Futuristic Gehry tower opens in World Heritage Arles

Rising high beyond an ancient Roman arena in Arles, a tall, twisted tower created by Frank Gehry shimmers in the sun, the latest futuristic addition to this southern French city known for its World Heritage sites.

Futuristic Gehry tower opens in World Heritage Arles
Gehry's Luma Tower opens in Arles, France. Photo: H I / Pixabay

The tower, which opens to the public on Saturday, is the flagship attraction of a new “creative campus” conceived by the Swiss Luma arts foundation that wants to offer artists a space to create, collaborate and showcase their work.

Gehry, the 92-year-old brain behind Bilbao’s Guggenheim museum and Los Angeles’ Walt Disney Concert Hall, wrapped 11,000 stainless steel panels around his tower above a huge glass round base.

It will house contemporary art exhibitions, a library, and offices, while the Luma Arles campus as a whole will host conferences and live performances.

From a distance, the structure reflects the changing lights of this town that inspired Van Gogh, capturing the whiteness of the limestone Alpilles mountain range nearby which glows a fierce orange when the sun sets.

Mustapha Bouhayati, the head of Luma Arles, says the town is no stranger to
imposing monuments; its ancient Roman arena and theatre have long drawn the
crowds.

The tower is just the latest addition, he says. “We’re building the heritage of tomorrow.”

Luma Arles spreads out over a huge former industrial wasteland.

Maja Hoffmann, a Swiss patron of the arts who created the foundation, says
the site took seven years to build and many more years to conceive.
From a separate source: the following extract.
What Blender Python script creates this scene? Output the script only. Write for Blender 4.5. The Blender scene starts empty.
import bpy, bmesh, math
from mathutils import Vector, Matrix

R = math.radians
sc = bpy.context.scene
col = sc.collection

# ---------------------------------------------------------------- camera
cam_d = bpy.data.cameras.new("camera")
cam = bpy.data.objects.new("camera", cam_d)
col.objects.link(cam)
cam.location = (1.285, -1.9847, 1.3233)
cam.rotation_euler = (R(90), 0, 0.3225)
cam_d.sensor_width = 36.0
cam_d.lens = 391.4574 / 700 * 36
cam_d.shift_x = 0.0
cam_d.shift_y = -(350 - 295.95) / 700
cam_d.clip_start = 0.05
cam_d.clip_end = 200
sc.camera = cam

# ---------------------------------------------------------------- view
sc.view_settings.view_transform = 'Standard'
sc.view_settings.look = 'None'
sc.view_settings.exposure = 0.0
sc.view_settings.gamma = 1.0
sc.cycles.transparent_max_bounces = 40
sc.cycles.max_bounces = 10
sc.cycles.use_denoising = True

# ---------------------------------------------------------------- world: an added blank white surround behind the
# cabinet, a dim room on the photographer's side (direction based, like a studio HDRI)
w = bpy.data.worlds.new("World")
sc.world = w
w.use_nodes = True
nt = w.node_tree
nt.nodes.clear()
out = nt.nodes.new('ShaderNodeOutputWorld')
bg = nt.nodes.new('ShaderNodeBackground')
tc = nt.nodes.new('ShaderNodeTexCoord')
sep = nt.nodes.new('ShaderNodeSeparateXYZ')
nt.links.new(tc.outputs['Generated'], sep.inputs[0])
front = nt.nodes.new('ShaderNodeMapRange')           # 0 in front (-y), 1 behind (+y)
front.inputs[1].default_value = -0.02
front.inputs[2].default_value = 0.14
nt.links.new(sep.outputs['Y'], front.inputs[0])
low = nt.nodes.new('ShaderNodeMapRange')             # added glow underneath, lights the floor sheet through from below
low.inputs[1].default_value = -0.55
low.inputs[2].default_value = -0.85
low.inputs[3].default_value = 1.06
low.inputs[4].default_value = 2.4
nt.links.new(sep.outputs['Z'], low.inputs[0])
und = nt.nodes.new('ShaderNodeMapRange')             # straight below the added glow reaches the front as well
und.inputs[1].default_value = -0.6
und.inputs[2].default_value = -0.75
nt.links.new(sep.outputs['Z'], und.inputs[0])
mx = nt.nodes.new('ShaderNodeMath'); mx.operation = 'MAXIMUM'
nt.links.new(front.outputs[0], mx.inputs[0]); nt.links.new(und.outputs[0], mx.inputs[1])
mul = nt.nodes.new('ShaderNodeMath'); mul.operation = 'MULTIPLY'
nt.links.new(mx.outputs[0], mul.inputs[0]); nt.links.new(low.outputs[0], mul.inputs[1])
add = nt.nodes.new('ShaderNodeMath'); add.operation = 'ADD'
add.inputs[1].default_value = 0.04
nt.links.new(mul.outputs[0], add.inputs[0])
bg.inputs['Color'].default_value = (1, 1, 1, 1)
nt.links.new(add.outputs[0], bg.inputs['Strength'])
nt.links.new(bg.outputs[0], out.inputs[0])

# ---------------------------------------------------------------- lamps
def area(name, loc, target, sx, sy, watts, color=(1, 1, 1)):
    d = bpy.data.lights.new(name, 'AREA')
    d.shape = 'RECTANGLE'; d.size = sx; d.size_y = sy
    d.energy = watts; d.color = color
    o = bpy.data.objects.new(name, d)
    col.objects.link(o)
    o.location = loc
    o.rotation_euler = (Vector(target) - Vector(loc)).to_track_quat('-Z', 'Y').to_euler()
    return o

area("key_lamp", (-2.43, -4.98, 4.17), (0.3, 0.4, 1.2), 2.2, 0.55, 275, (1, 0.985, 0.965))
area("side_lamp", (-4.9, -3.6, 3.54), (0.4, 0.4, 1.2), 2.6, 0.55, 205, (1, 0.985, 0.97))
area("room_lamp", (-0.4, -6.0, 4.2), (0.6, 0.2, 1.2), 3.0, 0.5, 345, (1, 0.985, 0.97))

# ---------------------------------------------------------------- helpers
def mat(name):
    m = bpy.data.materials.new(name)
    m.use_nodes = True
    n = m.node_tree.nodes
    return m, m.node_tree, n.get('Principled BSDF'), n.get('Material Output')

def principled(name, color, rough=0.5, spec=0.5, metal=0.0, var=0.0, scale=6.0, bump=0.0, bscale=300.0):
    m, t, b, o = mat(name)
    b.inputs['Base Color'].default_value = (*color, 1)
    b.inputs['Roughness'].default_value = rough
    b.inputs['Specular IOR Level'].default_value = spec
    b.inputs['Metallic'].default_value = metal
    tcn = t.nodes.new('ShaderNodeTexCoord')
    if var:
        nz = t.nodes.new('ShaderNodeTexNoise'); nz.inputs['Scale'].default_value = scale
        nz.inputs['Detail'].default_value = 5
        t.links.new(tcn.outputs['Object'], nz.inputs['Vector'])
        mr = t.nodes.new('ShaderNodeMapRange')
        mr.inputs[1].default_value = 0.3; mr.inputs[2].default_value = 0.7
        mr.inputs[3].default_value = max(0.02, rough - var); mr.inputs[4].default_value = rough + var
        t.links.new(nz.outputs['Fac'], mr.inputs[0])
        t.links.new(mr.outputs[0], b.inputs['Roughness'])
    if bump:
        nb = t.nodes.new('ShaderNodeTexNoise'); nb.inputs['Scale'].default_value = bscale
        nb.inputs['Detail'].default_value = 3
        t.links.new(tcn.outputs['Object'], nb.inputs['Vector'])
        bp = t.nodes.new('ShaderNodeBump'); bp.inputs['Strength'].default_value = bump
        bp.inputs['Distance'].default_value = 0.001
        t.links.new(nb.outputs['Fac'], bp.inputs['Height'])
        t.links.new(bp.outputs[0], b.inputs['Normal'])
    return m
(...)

Maja Hoffmann, founder and president of the Luma Foundation. Photo: Pascal GUYOT / AFP

Aside from the tower, Luma Arles also has exhibition and performance spaces in former industrial buildings, a phosphorescent skatepark created by South Korean artist Koo Jeong A and a sprawling public park conceived by Belgian landscape architect Bas Smets.

‘Arles chose me’

The wealthy great-granddaughter of a founder of Swiss drug giant Roche, Hoffmann has for years been involved in the world of contemporary art, like her grandmother before her.

A documentary producer and arts collector, she owns photos by Annie Leibovitz and Diane Arbus and says she hung out with Jean-Michel Basquiat in New York.
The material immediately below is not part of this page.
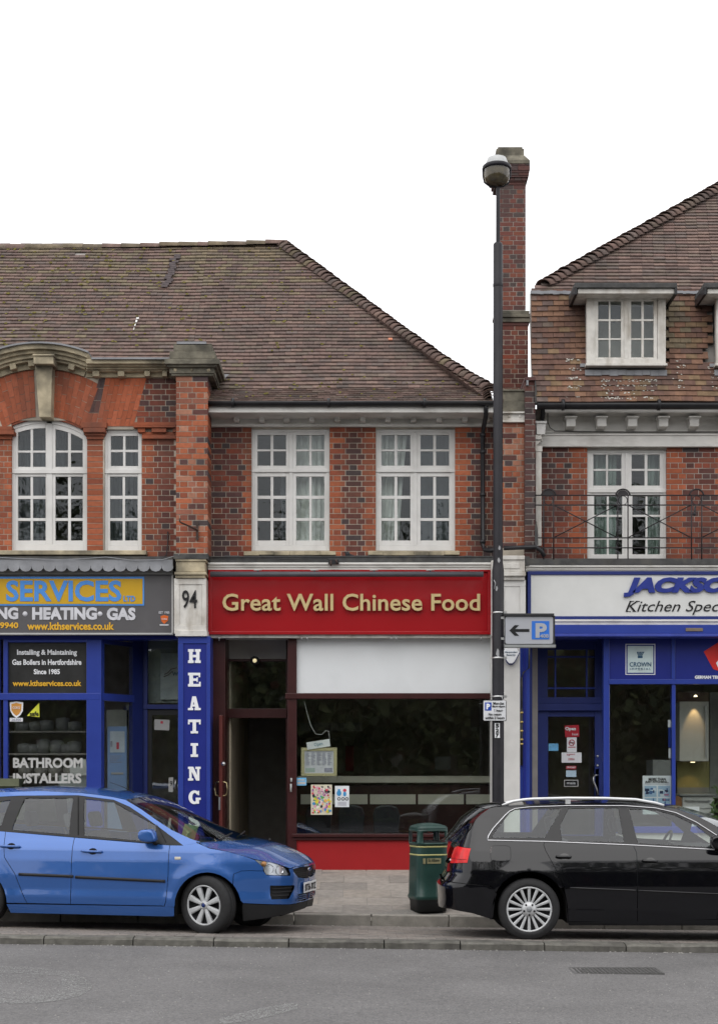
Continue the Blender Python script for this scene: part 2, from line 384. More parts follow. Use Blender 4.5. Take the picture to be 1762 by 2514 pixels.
# ------------------------------------------------------------------ walls, bricks and tiles
BR = {'left': 70}; BRSTUFF = {}; BCACHE = {}; BLIM = 292
def brick_obj(bld, wall, x0, x1, y0, th, z0, z1, m, name='brick'):
    """one brick as a part of its wall; past the limit for the building it joins the brickwork"""
    n = BR.get(bld, 0)
    if n < BLIM and X(0, y0) - .3 < x1 and x0 < X(1762, y0) + .3:
        BR[bld] = n + 1; key = (round(x1 - x0, 3), round(z1 - z0, 3), round(th, 3), m.name)
        if key not in BCACHE:
            w_, h_, t_, _ = key; o = MB().box(-w_ / 2, w_ / 2, 0, t_, -h_ / 2, h_ / 2, m).build('brick'); BCACHE[key] = o.data; bpy.data.objects.remove(o)
        o = bpy.data.objects.new(name, BCACHE[key]); COL.objects.link(o); o.parent = wall; o.location = ((x0 + x1) / 2, y0 + random.uniform(-.0012, .0012), (z0 + z1) / 2)
    else:
        BRSTUFF.setdefault((bld, wall.name), (MB(), wall))[0].box(x0, x1, y0 + random.uniform(-.0012, .0012), y0 + th, z0, z1, m)
def brick_area(bld, wall, px0, py0, px1, py1, d, pick, th=.04, bond='english', left=None, course=.075, phase=0, jt=.010, stuff=False):
    x0, x1, z0, z1 = X(px0, d), X(px1, d), Z(py1, d), Z(py0, d); nrow = int((z1 - z0) / course + .5); ch = (z1 - z0) / max(1, nrow)
    n0 = BR.get(bld, 0)
    if stuff: BR[bld] = 10 ** 6
    for r in range(nrow):
        zb = z1 - (r + 1) * ch; zt = zb + ch - jt; par = (r + phase) % 2
        seq = [.2225] if (bond == 'stretcher' or par == 0) else [.11]
        if bond == 'flemish': seq = [.2225, .11] if par == 0 else [.11, .2225]
        x = x0 if (par == 0 or bond == 'english') else x0 - .11
        if bond == 'english' and par == 1: x = x0 - .055
        i = 0; lf = left(CY - (((zb + zt) / 2) - EYE) * F / d) if left else None; xl = x0 if lf is None else X(lf, d)
        while x < x1 - .02:
            w_ = seq[i % len(seq)]; a = max(x, xl); c = min(x + w_ - jt, x1)
            if c - a > .025:
                pm = pick(CX + (a + c) / 2 * F / d, CY - ((zb + zt) / 2 - EYE) * F / d, c - a)
                brick_obj(bld, wall, a, c, d, th, zb, zt, pm)
            x += w_; i += 1
    if stuff: BR[bld] = n0
def finish_bricks():
    for (bld, wn), (b, wall) in BRSTUFF.items():
        o = b.build('brickwork', wall, fix=False); o['kind'] = 'stuff'
def slabs(b, x0, y0, x1, y1, holes, d, th, m):   # a wall slab with rectangular openings, in photo pixels
    xs = sorted({x0, x1, *[h[0] for h in holes], *[h[2] for h in holes]}); ys = sorted({y0, y1, *[h[1] for h in holes], *[h[3] for h in holes]})
    xs = [v for v in xs if x0 <= v <= x1]; ys = [v for v in ys if y0 <= v <= y1]
    for j in range(len(ys) - 1):
        run = None
        for i in range(len(xs) - 1):
            cx, cy = (xs[i] + xs[i + 1]) / 2, (ys[j] + ys[j + 1]) / 2
            if any(h[0] < cx < h[2] and h[1] < cy < h[3] for h in holes):
                if run is not None: b.pb(run, ys[j], xs[i], ys[j + 1], d, th, m); run = None
            elif run is None: run = xs[i]
        if run is not None: b.pb(run, ys[j], xs[-1], ys[j + 1], d, th, m)
def casement(parent, fr, lights, d, trans=(), mull=(), fm=WHITE, label=None, glass_m=GLASS, sashm=11, dep=.09, fw=8, arch=None):
    """window: outer frame rect fr, lights = list of (column edges, row edges) of the glass, each column/row a (a,b) pair in pixels"""
    b = MB(); x0, y0, x1, y1 = fr
    b.pb(x0, y0, x0 + fw, y1, d, dep, fm); b.pb(x1 - fw, y0, x1, y1, d, dep, fm)
    b.pb(x0 + fw, y1 - 13, x1 - fw, y1, d, dep, fm)
    if arch is None: b.pb(x0 + fw, y0, x1 - fw, y0 + min(fw, 9), d, dep, fm)
    for (a, c, e, g) in mull: b.pb(a, c, e, g, d, dep, fm)
    for (a, c, e, g) in trans: b.pb(a, c, e, g, d - .012, dep, fm)
    w_ = b.build('window', parent, bevel=.004)
    if label: w_['label'] = label
    for cols, rows in lights:
        gx0, gx1, gy0, gy1 = cols[0][0], cols[-1][1], rows[0][0], rows[-1][1]; s = sashm; b = MB(); ds = d + .012
        top_arch = arch is not None and rows[0][0] < arch['y']
        b.pb(gx0 - s, gy0 - (0 if top_arch else s), gx0, gy1 + s + 1, ds, .045, fm); b.pb(gx1, gy0 - (0 if top_arch else s), gx1 + s, gy1 + s + 1, ds, .045, fm)
        if not top_arch: b.pb(gx0, gy0 - s, gx1, gy0, ds, .045, fm)
        b.pb(gx0, gy1, gx1, gy1 + s + 1, ds, .045, fm); b.build('sash', w_, bevel=.004)
        gb = MB()
        for i in range(len(cols) - 1): gb.pb(cols[i][1], gy0, cols[i + 1][0], gy1, ds + .008, .03, fm)
        for j in range(len(rows) - 1):
            for c_ in cols: gb.pb(c_[0], rows[j][1], c_[1], rows[j + 1][0], ds + .008, .03, fm)
        gb.build('glazing_bars', w_, bevel=.003)
        for c_ in cols:
            for r_ in rows:
                g_ = MB(); t_ = Matrix.Translation(P((c_[0] + c_[1]) / 2, (r_[0] + r_[1]) / 2, ds + .02)) @ Matrix.Rotation(random.uniform(-.006, .006), 4, 'X') @ Matrix.Rotation(random.uniform(-.01, .01), 4, 'Z')
                hw, hh = (c_[1] - c_[0]) / 2 * d / F + .003, (r_[1] - r_[0]) / 2 * d / F + .003
                g_.box(-hw, hw, 0, .004, -hh, hh, glass_m, t_); g_.build('pane', w_)
    return w_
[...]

Her foundation’s stated aim is to promote artists and their work, with a special interest in environmental issues, human rights, education and culture.

She refuses to answer a question on how much the project in Arles cost. But as to why she chose the 53,000-strong town, Hoffmann responds: “I did not choose Arles, Arles chose me.”

She moved there as a baby when her father Luc Hoffmann, who co-founded WWF,
created a reserve to preserve the biodiversity of the Camargue, a region between the Mediterranean Sea and the Rhone river delta known for its pink flamingos.

The tower reflects that, with Camargue salt used as mural panels and the
delta’s algae as textile dye.

Hoffmann says she wants her project to attract more visitors in the winter, in a town where nearly a quarter of the population lives under the poverty line.

Some 190 people will be working at the Luma project over the summer, Bouhayati says, adding that Hoffman has created an “ecosystem for creation”.